What the task requires: Track down each line that has the word "scene" and copy it.

Given information:
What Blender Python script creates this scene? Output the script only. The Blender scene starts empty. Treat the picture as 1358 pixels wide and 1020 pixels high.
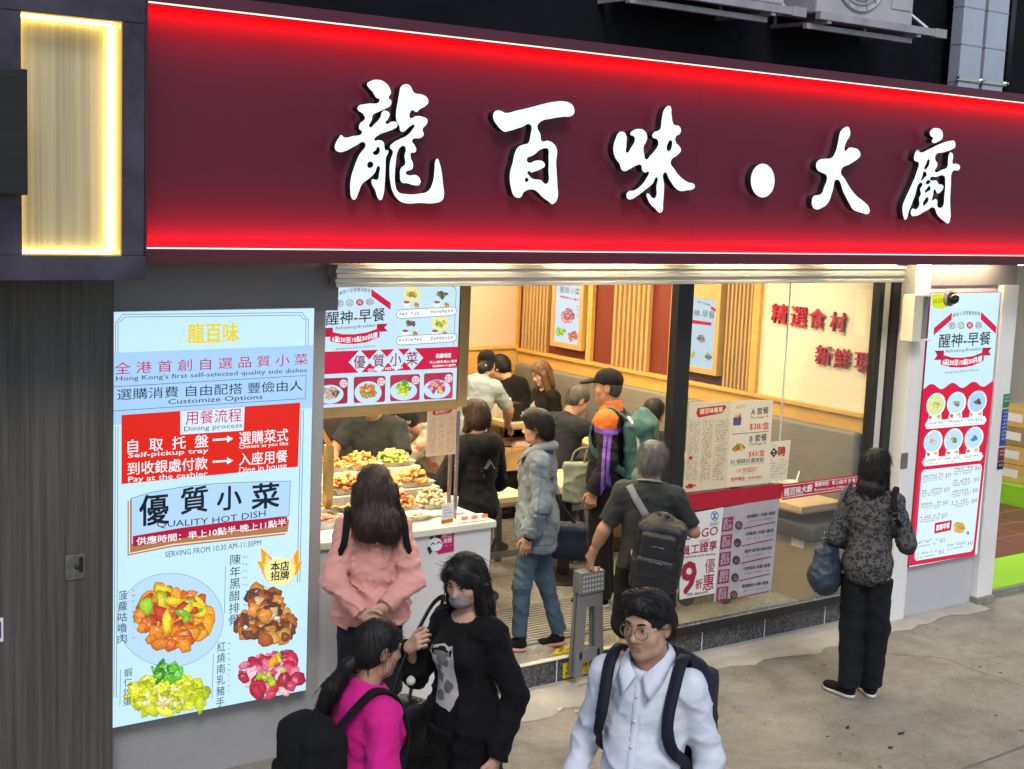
import bpy, bmesh, math, random
import numpy as np
from mathutils import Vector, Matrix, Euler
random.seed(7)
rng = np.random.default_rng(7)
S = bpy.context.scene
COL = S.collection
# ---------------------------------------------------------------- camera
F_PX, YAW, PITCH, ROLL = 1890.454, 0.63852778, 0.1369331, 0.04142333
CAM = np.array([0.0, 0.0, 3.2])
_fw = np.array([math.sin(YAW)*math.cos(PITCH), math.cos(YAW)*math.cos(PITCH), -math.sin(PITCH)])
_r = np.array([math.cos(YAW), -math.sin(YAW), 0.0])
_u = np.cross(_r, _fw)
CR = _r*math.cos(ROLL) + _u*math.sin(ROLL)
CU = -_r*math.sin(ROLL) + _u*math.cos(ROLL)
CF = _fw
G = np.array([math.sin(YAW), math.cos(YAW), 0.0])      # level viewing direction
GR = np.array([math.cos(YAW), -math.sin(YAW), 0.0])    # level direction to the right
cd = bpy.data.cameras.new('camera')
cam = bpy.data.objects.new('camera', cd)
COL.objects.link(cam)
cam.matrix_world = Matrix(((CR[0], CU[0], -CF[0], CAM[0]), (CR[1], CU[1], -CF[1], CAM[1]),
                           (CR[2], CU[2], -CF[2], CAM[2]), (0, 0, 0, 1)))
cd.sensor_fit = 'HORIZONTAL'
cd.sensor_width = 36.0
cd.lens = F_PX/1358*36
cd.clip_end = 500
cd.clip_start = 0.05
S.camera = cam
# ---------------------------------------------------------------- world, sun, exposure
W = bpy.data.worlds.new('World')
S.world = W
W.use_nodes = True
_nt = W.node_tree
_sky = _nt.nodes.new('ShaderNodeTexSky')
_sky.sky_type = 'NISHITA'
_sky.sun_disc = False
SUN_EL, SUN_AZ = math.radians(48), math.radians(205)
_sky.sun_elevation = SUN_EL
_sky.sun_rotation = SUN_AZ
_sky.air_density = 1.0
_sky.dust_density = 1.0
_bg = _nt.nodes['Background']
_nt.links.new(_sky.outputs[0], _bg.inputs['Color'])
_bg.inputs['Strength'].default_value = 0.125
sl = bpy.data.lights.new('sun', 'SUN')
sl.energy = 1.5
sl.angle = math.radians(18)
sl.color = (1.0, 0.95, 0.9)
sun = bpy.data.objects.new('sun', sl)
COL.objects.link(sun)
_sd = Vector((math.sin(SUN_AZ)*math.cos(SUN_EL), math.cos(SUN_AZ)*math.cos(SUN_EL), math.sin(SUN_EL)))
sun.rotation_euler = _sd.to_track_quat('Z', 'Y').to_euler()
sun.location = (0, -6, 12)
S.view_settings.view_transform = 'Standard'
S.view_settings.look = 'None'
EXPO = 0.25
S.view_settings.exposure = EXPO
S.view_settings.gamma = 1.0
S.cycles.max_bounces = 8
S.cycles.transparent_max_bounces = 12
S.cycles.caustics_reflective = False
S.cycles.caustics_refractive = False
S.cycles.use_denoising = True
S.cycles.sample_clamp_indirect = 4.0
# ---------------------------------------------------------------- pixel -> place
def ray(x, y):
    return CF + CR*(x-679)/F_PX - CU*(y-510)/F_PX
def on(x, y, axis, val):
    d = ray(x, y)
    t = (val-CAM[axis])/d[axis]
    return CAM + d*t
def PY(x, y, v): return on(x, y, 1, v)
def PX(x, y, v): return on(x, y, 0, v)
def PZ(x, y, v=0.0): return on(x, y, 2, v)
def PT(x, y, t):                       # point at level depth t from the camera
    d = ray(x, y)
    return CAM + d*(t/float(d@G))
def depth(p): return float((np.asarray(p)-CAM)@G)
# ---------------------------------------------------------------- materials
def lin(c):
    if isinstance(c, str):
        c = c.lstrip('#')
        c = tuple(int(c[i:i+2], 16)/255 for i in (0, 2, 4))
    return tuple((v/12.92 if v <= .04045 else ((v+.055)/1.055)**2.4) for v in c)
_MC = {}
def mat(name, col, rough=.55, metal=0., var=.12, vs=6., bump=0., bs=60., spec=.4, stretch=(1, 1, 1), col2=None, sheen=0., coat=0.):
    """Principled surface with large and fine colour variation and bump; col is linear."""
    key = ('p', name)
    if key in _MC: return _MC[key]
    m = bpy.data.materials.new(name)
    m.use_nodes = True
    nt = m.node_tree
    b = nt.nodes['Principled BSDF']
    b.inputs['Roughness'].default_value = rough
    b.inputs['Metallic'].default_value = metal
    b.inputs['Specular IOR Level'].default_value = spec
    if sheen: b.inputs['Sheen Weight'].default_value = sheen
    if coat: b.inputs['Coat Weight'].default_value = coat; b.inputs['Coat Roughness'].default_value = .08
    tc = nt.nodes.new('ShaderNodeTexCoord')
    mp = nt.nodes.new('ShaderNodeMapping')
    mp.inputs['Scale'].default_value = stretch
    nt.links.new(tc.outputs['Object'], mp.inputs['Vector'])
    n = nt.nodes.new('ShaderNodeTexNoise')
    n.inputs['Scale'].default_value = vs
    n.inputs['Detail'].default_value = 6
    n.inputs['Roughness'].default_value = .65
    nt.links.new(mp.outputs[0], n.inputs['Vector'])
    r = nt.nodes.new('ShaderNodeValToRGB')
    c2 = col2 or tuple(min(1, v*(1+var)) for v in col)
    c1 = tuple(v*(1-var) for v in col) if not col2 else col
    r.color_ramp.elements[0].position = .32
    r.color_ramp.elements[1].position = .68
    r.color_ramp.elements[0].color = (*c1, 1)
    r.color_ramp.elements[1].color = (*c2, 1)
    nt.links.new(n.outputs['Fac'], r.inputs['Fac'])
    nt.links.new(r.outputs[0], b.inputs['Base Color'])
    mr = nt.nodes.new('ShaderNodeMapRange')
    mr.inputs['To Min'].default_value = max(.02, rough-.08)
    mr.inputs['To Max'].default_value = min(1, rough+.08)
    nt.links.new(n.outputs['Fac'], mr.inputs['Value'])
    nt.links.new(mr.outputs[0], b.inputs['Roughness'])
    if bump:
        n2 = nt.nodes.new('ShaderNodeTexNoise')
        n2.inputs['Scale'].default_value = bs
        n2.inputs['Detail'].default_value = 4
        nt.links.new(mp.outputs[0], n2.inputs['Vector'])
        bp = nt.nodes.new('ShaderNodeBump')
        bp.inputs['Strength'].default_value = bump
        bp.inputs['Distance'].default_value = .01
        nt.links.new(n2.outputs['Fac'], bp.inputs['Height'])
        nt.links.new(bp.outputs[0], b.inputs['Normal'])
    _MC[key] = m
    return m
def glow(col, s=1.0, var=0., vs=30., base=None):
    """lit print or lamp: emission colour given as it shows (sRGB hex)"""
    key = ('e', col, s, var, vs)
    if key in _MC: return _MC[key]
    m = bpy.data.materials.new('lit_' + col.strip('#'))
    m.use_nodes = True
    nt = m.node_tree
    b = nt.nodes['Principled BSDF']
    c = lin(col)
    b.inputs['Base Color'].default_value = (*[v*.08 for v in c], 1)
    b.inputs['Roughness'].default_value = .25
    b.inputs['Emission Strength'].default_value = s*2**-EXPO
    if var:
        tc = nt.nodes.new('ShaderNodeTexCoord')
        n = nt.nodes.new('ShaderNodeTexNoise')
        n.inputs['Scale'].default_value = vs
        n.inputs['Detail'].default_value = 5
        nt.links.new(tc.outputs['Object'], n.inputs['Vector'])
        r = nt.nodes.new('ShaderNodeValToRGB')
        r.color_ramp.elements[0].position = .3
        r.color_ramp.elements[1].position = .7
        r.color_ramp.elements[0].color = (*[v*(1-var) for v in c], 1)
        r.color_ramp.elements[1].color = (*[min(1, v*(1+var)+.06*var) for v in c], 1)
        nt.links.new(n.outputs['Fac'], r.inputs['Fac'])
        nt.links.new(r.outputs[0], b.inputs['Emission Color'])
    else:
        b.inputs['Emission Color'].default_value = (*c, 1)
    _MC[key] = m
    return m
def glass(name='window_glass', tint=(.95, .97, .96), refl=.06, rough=.0):
    key = ('g', name)
    if key in _MC: return _MC[key]
    m = bpy.data.materials.new(name)
    m.use_nodes = True
    nt = m.node_tree
    nt.nodes.remove(nt.nodes['Principled BSDF'])
    tr = nt.nodes.new('ShaderNodeBsdfTransparent')
    tr.inputs[0].default_value = (*tint, 1)
    gl = nt.nodes.new('ShaderNodeBsdfGlossy')
    gl.inputs['Roughness'].default_value = .02 + rough
    fr = nt.nodes.new('ShaderNodeLayerWeight')
    fr.inputs['Blend'].default_value = .25
    mr = nt.nodes.new('ShaderNodeMapRange')
    mr.inputs['To Min'].default_value = refl*.5
    mr.inputs['To Max'].default_value = refl*5
    nt.links.new(fr.outputs['Fresnel'], mr.inputs['Value'])
    mx = nt.nodes.new('ShaderNodeMixShader')
    nt.links.new(mr.outputs[0], mx.inputs[0])
    nt.links.new(tr.outputs[0], mx.inputs[1])
    nt.links.new(gl.outputs[0], mx.inputs[2])
    nt.links.new(mx.outputs[0], nt.nodes['Material Output'].inputs['Surface'])
    _MC[key] = m
    return m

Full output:
What Blender Python script creates this scene? Output the script only. The Blender scene starts empty. Treat the picture as 1358 pixels wide and 1020 pixels high.
S = bpy.context.scene